*What is asked*: Type again, exactly, the lines below from the start through the line that includes "return np.array([f(r), f(g), f(b)])".

*Supplied information*:
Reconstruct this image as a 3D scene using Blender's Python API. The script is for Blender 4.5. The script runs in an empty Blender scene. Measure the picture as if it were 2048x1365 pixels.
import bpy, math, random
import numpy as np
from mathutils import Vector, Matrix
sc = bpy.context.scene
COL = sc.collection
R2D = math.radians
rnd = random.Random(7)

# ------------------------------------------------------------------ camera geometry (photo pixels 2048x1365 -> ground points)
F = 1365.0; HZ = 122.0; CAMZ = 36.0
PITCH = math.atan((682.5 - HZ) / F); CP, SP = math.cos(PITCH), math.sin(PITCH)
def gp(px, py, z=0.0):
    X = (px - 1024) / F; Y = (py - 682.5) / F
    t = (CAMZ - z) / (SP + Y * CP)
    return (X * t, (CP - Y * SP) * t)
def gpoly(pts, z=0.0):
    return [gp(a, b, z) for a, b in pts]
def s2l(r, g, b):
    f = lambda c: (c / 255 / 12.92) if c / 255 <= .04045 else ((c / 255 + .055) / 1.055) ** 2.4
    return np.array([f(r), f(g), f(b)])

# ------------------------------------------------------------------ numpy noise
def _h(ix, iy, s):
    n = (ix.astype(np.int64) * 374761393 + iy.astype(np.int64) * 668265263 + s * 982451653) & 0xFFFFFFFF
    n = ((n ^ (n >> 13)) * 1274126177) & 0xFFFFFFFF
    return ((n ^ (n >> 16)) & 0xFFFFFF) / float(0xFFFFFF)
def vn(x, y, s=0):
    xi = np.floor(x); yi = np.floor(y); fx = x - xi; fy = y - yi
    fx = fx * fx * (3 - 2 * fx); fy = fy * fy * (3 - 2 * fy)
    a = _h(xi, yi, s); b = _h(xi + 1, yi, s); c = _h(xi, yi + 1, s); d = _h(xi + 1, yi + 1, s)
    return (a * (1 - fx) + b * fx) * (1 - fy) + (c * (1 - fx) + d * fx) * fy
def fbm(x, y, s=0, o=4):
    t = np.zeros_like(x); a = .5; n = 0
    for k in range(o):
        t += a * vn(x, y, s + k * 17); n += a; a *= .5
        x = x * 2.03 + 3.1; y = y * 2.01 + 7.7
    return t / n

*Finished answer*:
Reconstruct this image as a 3D scene using Blender's Python API. The script is for Blender 4.5. The script runs in an empty Blender scene. Measure the picture as if it were 2048x1365 pixels.
import bpy, math, random
import numpy as np
from mathutils import Vector, Matrix
sc = bpy.context.scene
COL = sc.collection
R2D = math.radians
rnd = random.Random(7)

# ------------------------------------------------------------------ camera geometry (photo pixels 2048x1365 -> ground points)
F = 1365.0; HZ = 122.0; CAMZ = 36.0
PITCH = math.atan((682.5 - HZ) / F); CP, SP = math.cos(PITCH), math.sin(PITCH)
def gp(px, py, z=0.0):
    X = (px - 1024) / F; Y = (py - 682.5) / F
    t = (CAMZ - z) / (SP + Y * CP)
    return (X * t, (CP - Y * SP) * t)
def gpoly(pts, z=0.0):
    return [gp(a, b, z) for a, b in pts]
def s2l(r, g, b):
    f = lambda c: (c / 255 / 12.92) if c / 255 <= .04045 else ((c / 255 + .055) / 1.055) ** 2.4
    return np.array([f(r), f(g), f(b)])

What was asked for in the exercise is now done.